The ark’s main purpose was to house the covenant tablets and provide a place for the representative of the people, the priest, to encounter the Lord on his throne.
It was said that the presence of the Lord would sit on the seat of the ark, atop it. Now, contrary to a regular chair, the ark was more of a chest, highlighting the covenant as the basis of God’s rule while also being the throne of His kingship. The priest would offer a sacrifice at the altar, which was outside the Holy place, and the inner place where the Ark was, called the Holy of Holies. Once the priest offered the sacrifice for purity, then he was able to walk into the Holy of Holies to minister on behalf of the people. But he only was allowed to do this once a year, and with great trembling.
Now we think ahead to Jesus, and his work on the cross. It’s incorrect to separate Christ’s kingship from the law, as His work doesn’t end the law but fulfills it.
The altar where the sacrifice was offered to pay for the sin of the people, though significant, wasn’t God’s throne; it represented atonement and the start of a new life for believers.
Redemption’s goal is God’s rule over a kingdom which is obedient to the covenant law. Jesus, as King, reigns according to the law He both gave and fulfilled.
The Tabernacle emphasizes holy law, proclaiming God’s law as His throne, governing the world. A faith which starts and stops at the altar is incomplete. In other words, a faith completely focused on Jesus’ sacrifice to free us from the penalty of sin is only focused on what we’re saved from.
But Jesus, the new Adam and the perfect law-abiding Israel obeyed the law perfectly, fully representing the new humanity. His sinless sacrifice on the altar of the cross met the law’s requirements against sinners so that we are now not under condemnation but called to enter boldly into the very presence of God, at the foot of his throne. We are law-abiding citizens of His kingdom now!
There is no other god or idol that can deliver you to this kind of freedom.
One rightly put it this way,
“Man as covenant-breaker is in “enmity against God” (Rom. 8:7) and is subject to “the law of sin and death” (Rom. 8:2), whereas the believer is under “the law of the Spirit of life in Christ” (Rom. 8:2). The law is one law, the law of God. To the man on death row in a prison, the law is death; to the godly man, the same law which places another on death row is life, in that it protects him and his property from criminals. Without law, society would collapse into anarchy and fall into the hands of hoodlums. The faithful and full execution of the law is death to the murderer but life to the godly.

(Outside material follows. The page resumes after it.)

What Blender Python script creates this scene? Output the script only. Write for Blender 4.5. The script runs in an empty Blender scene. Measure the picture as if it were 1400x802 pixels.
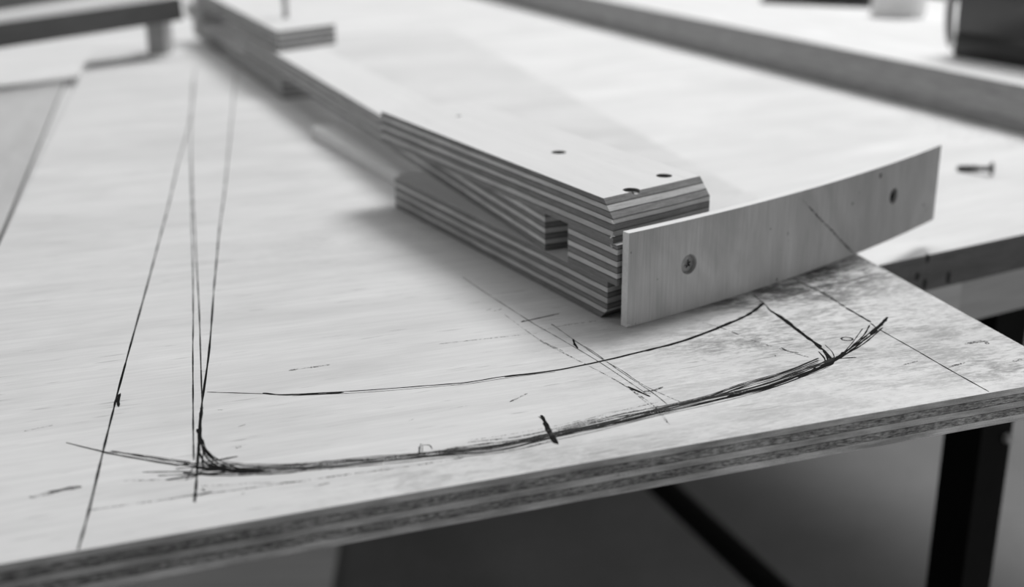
import bpy, bmesh, math, random
import numpy as np
from mathutils import Vector, Matrix
random.seed(7)
C = bpy.context.scene
COL = C.collection

# ------------------------------------------------------------------ camera
F, HOR, ROLL = 1650.0, -180.0, -0.01      # focal length and horizon row for a 1400 x 802 frame
CX, CY = 700.0, 401.0
ZB = 0.794                                # top of the big plywood sheet above the floor
EYE = 0.186                               # lens above that sheet
PITCH = math.atan((CY-HOR)/F)
FW = Vector((0, math.cos(PITCH), -math.sin(PITCH)))
R0 = Vector((1, 0, 0)); U0 = Vector((0, math.sin(PITCH), math.cos(PITCH)))
RT = R0*math.cos(ROLL)+U0*math.sin(ROLL)
UP = U0*math.cos(ROLL)-R0*math.sin(ROLL)
CAMPOS = Vector((0, 0, ZB+EYE))

cam_data = bpy.data.cameras.new('camera')
cam = bpy.data.objects.new('camera', cam_data); COL.objects.link(cam)
m = Matrix((RT, UP, -FW)).transposed().to_4x4(); m.translation = CAMPOS
cam.matrix_world = m
cam_data.sensor_width = 36; cam_data.lens = F/1400*36
cam_data.clip_start = 0.02; cam_data.clip_end = 60
cam_data.dof.use_dof = True
cam_data.dof.focus_distance = 0.470
cam_data.dof.aperture_fstop = 6.2
C.camera = cam

C.view_settings.view_transform = 'Standard'
C.view_settings.look = 'None'
C.view_settings.exposure = -0.62
C.view_settings.gamma = 1.0
C.view_settings.use_curve_mapping = False

# ------------------------------------------------------------------ light
w = bpy.data.worlds.new('world'); C.world = w; w.use_nodes = True
w.node_tree.nodes['Background'].inputs[0].default_value = (1, 1, 1, 1)
w.node_tree.nodes['Background'].inputs[1].default_value = 0.07

def area(name, az, el, dist, size, power, target=(0.05, 0.8, ZB)):
    L = bpy.data.lights.new(name, 'AREA'); L.shape = 'SQUARE'; L.size = size; L.energy = power
    o = bpy.data.objects.new(name, L); COL.objects.link(o)
    a, e = math.radians(az), math.radians(el)
    d = Vector((math.cos(a)*math.cos(e), math.sin(a)*math.cos(e), math.sin(e)))
    o.location = Vector(target)+d*dist
    o.rotation_euler = d.to_track_quat('Z', 'Y').to_euler()
    return o
area('skylight_key', 54, 56, 3.4, 1.2, 150)
area('ceiling_lamp', 95, 66, 3.6, 2.4, 68)
area('low_window', 22, 12, 1.9, 0.55, 9.0, target=(0.0, 0.8, ZB))
area('left_fill', 198, 24, 2.6, 1.3, 16, target=(0.0, 0.8, ZB))  # unseen fill, added to brighten the left-facing sides
area('front_fill', -38, 8, 0.95, 0.4, 3.7, target=(0.25, 0.45, ZB))  # unseen fill, added to brighten the sheet's front edge toward the right

# ------------------------------------------------------------------ helpers
def at(px, py, zmm=0.0):
    """world point where the sight line of a pixel meets the height zmm (mm above the big sheet)"""
    d = FW + RT*((px-CX)/F) - UP*((py-CY)/F)
    z = ZB+zmm/1000
    return CAMPOS + d*((z-CAMPOS.z)/d.z)

def z_over(px, py, p):
    d = FW + RT*((px-CX)/F) - UP*((py-CY)/F)
    k = math.hypot(p[0], p[1])/math.hypot(d.x, d.y)
    return CAMPOS.z+d.z*k

def tag(o, label=None, cat=None, group=None, kind=None):
    if label: o['label'] = label
    if cat: o['category'] = cat
    if group: o['group'] = group
    if kind: o['kind'] = kind
    return o

def empty(name, loc, label, cat, rz=0):
    o = bpy.data.objects.new(name, None); COL.objects.link(o)
    o.location = loc; o.rotation_euler = (0, 0, rz); o.empty_display_size = .02
    return tag(o, label, cat)

def put(name, bm, mats, parent=None, origin=(0, 0, 0), rz=0.0, smooth=False):
    """bm is in world coordinates; the object gets its own origin and turn so that grain follows it"""
    M = Matrix.Translation(Vector(origin)) @ Matrix.Rotation(rz, 4, 'Z')
    bmesh.ops.transform(bm, matrix=M.inverted(), verts=bm.verts)
    bmesh.ops.recalc_face_normals(bm, faces=bm.faces)
    me = bpy.data.meshes.new(name); bm.to_mesh(me); bm.free()
    for mt in (mats if isinstance(mats, (list, tuple)) else [mats]): me.materials.append(mt)
    if smooth:
        for p in me.polygons: p.use_smooth = True
    o = bpy.data.objects.new(name, me); COL.objects.link(o)
    if parent is not None:
        o.parent = parent
        PM = Matrix.Translation(parent.location) @ Matrix.Rotation(parent.rotation_euler.z, 4, 'Z')
        if parent.parent is not None:
            g = parent.parent
            PM = Matrix.Translation(g.location) @ Matrix.Rotation(g.rotation_euler.z, 4, 'Z') @ PM
        L = PM.inverted() @ M
    else:
        L = M
    o.location = L.to_translation(); o.rotation_euler = (0, 0, L.to_euler().z)
    return o

def prism(poly, z0, z1, bm=None, cham=None):
    """vertical prism over an xy polygon (metres), z in world metres"""
    bm = bm or bmesh.new()
    lo = [bm.verts.new((x, y, z0)) for x, y in poly]
    hi = [bm.verts.new((x, y, z1)) for x, y in poly]
    n = len(poly)
    bm.faces.new(lo[::-1]); bm.faces.new(hi)
    for i in range(n): bm.faces.new((lo[i], lo[(i+1) % n], hi[(i+1) % n], hi[i]))
    return bm

def bevel(bm, r, seg=2, angle=0.5):
    es = [e for e in bm.edges if len(e.link_faces) == 2 and e.calc_face_angle(0) > angle]
    bmesh.ops.bevel(bm, geom=es, offset=r, segments=seg, affect='EDGES', profile=0.6)
    return bm

def cyl(bm, p, axis, r0, r1, h, n=28):
    q = Vector(axis).normalized().to_track_quat('Z', 'Y').to_matrix().to_4x4()
    M = Matrix.Translation(Vector(p)) @ q @ Matrix.Translation((0, 0, h/2))
    bmesh.ops.create_cone(bm, cap_ends=True, segments=n, radius1=r0, radius2=r1, depth=h, matrix=M)
    return bm

def cut(o, bmc):
    """real recesses: subtract the cutter mesh, then drop it"""
    bmesh.ops.recalc_face_normals(bmc, faces=bmc.faces)
    me = bpy.data.meshes.new('tmp'); bmc.to_mesh(me); bmc.free()
    c = bpy.data.objects.new('tmp', me); COL.objects.link(c)
    md = o.modifiers.new('cut', 'BOOLEAN'); md.operation = 'DIFFERENCE'; md.object = c; md.solver = 'EXACT'
    bpy.context.view_layer.update()
    dg = bpy.context.evaluated_depsgraph_get()
    new = bpy.data.meshes.new_from_object(o.evaluated_get(dg))
    o.modifiers.clear(); o.data = new
    bpy.data.objects.remove(c); bpy.data.meshes.remove(me)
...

Similarly, the law in its judgment upon God’s enemies is death; the law in its sustaining care and blessings is for the law-abiding a principle of life.”
Or as the apostle Paul put it, “There is therefore now no condemnation for those who are in Christ Jesus. For the law of the Spirit of life has set you free in Christ Jesus from the law of sin and death. For God has done what the law, weakened by the flesh, could not do. By sending his own Son in the likeness of sinful flesh and for sin, he condemned sin in the flesh, in order that the righteous requirement of the law might be fulfilled in us, who walk not according to the flesh but according to the Spirit.” – Romans 8:1-4
If you don’t know this kind of freedom, if you are wrestling with a lack of peace and certainty in your life, then perhaps you’ve actually been longing for the very thing Jesus came to give… freedom!